Classes start in about three weeks at UNC Greensboro, where I’m heading into my ninth year of teaching arts management. Over the next week, I’m sharing five ideas on my mind as we start the school year—starting with a big one that transformed how I teach: backward design.
In 2019, after my second year of teaching full time, I attended a workshop from UNCG’s our teaching and learning center focused on online instruction. I figured I’d teach online someday, so why not get a jumpstart? (Little did I know that I would be using that knowledge in full force just the next year!) What I didn’t expect was to leave with a whole new mindset about course design.
The workshop centered on backward design, a method formalized by Grant Wiggins and Jay McTighe in their 1998 book Understanding by Design. The concept is simple, but powerful:
#1: Get clear about what you want students to do by the end of a class, unit, or course.
#2: Design assessments that measure whether they can actually do it.
#3: Build your lessons to teach them how to get there.
This flipped the script for me. I used to plan around topics—“this week we’ll cover marketing” or “this class is about fundraising strategy.” Now I start with outcomes: What will students walk away able to apply, build, create, or analyze? From there, everything gets clearer—for me and for them.
Clarity Builds Confidence
Backward design forces instructors to make their goals explicit. No more vague ambitions or mysterious grading criteria. I’ve found that when students know exactly what they’re expected to learn—and how they’ll be evaluated—they relax. Their mental energy shifts from anxious guesswork to focused engagement. And when they’re confident, they often exceed expectations, following curiosity beyond what’s required.

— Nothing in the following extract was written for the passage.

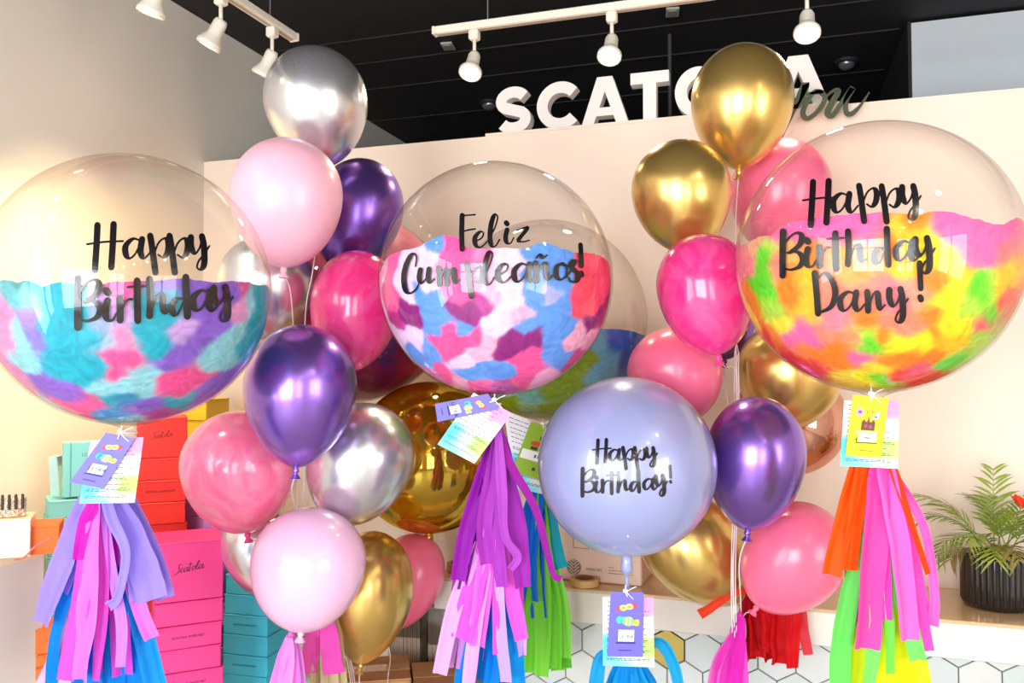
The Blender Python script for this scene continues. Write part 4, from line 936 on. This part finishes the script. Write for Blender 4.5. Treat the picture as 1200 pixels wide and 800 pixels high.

Some colleagues worry that this kind of clarity stifles creativity. In my experience, it does the opposite. When students feel secure about the expectations, the intrinsically motivated ones go further. They experiment. They take risks. And the ones who need more structure? They thrive too, because they know what success looks like.
It’s Also Just More Fair
Clear learning goals make assignments fairer. Students know what counts, and they can hold me accountable if I veer off-course in grading. That transparency builds trust. It also honors students as adults—people with ambitions, competing demands, and a right to understand the value of their time.
Too often, teaching defaults into a paternalistic “I know what you need to learn” dynamic. Backward design helps me resist that. Instead, I see myself as a mentor-coach, not a gatekeeper. The classroom is for the students, not for me to hold court on whatever interests me that day.
A Practice for Any Modality
In the workshop, backward design was pitched as essential for online learning—where you can’t rely on in-the-moment feedback to gauge comprehension. But I’ve found it just as powerful in person. Students are more invested when they know why we’re doing what we’re doing, and how it connects to their goals.
A Creative Challenge
Here’s what might surprise you: I find backward design fun. It’s creatively satisfying to start with “my students really need to learn this,” then reverse-engineer a path from that insight to a meaningful activity or assignment. It’s a challenge I enjoy—one that’s made my teaching better and more intentional.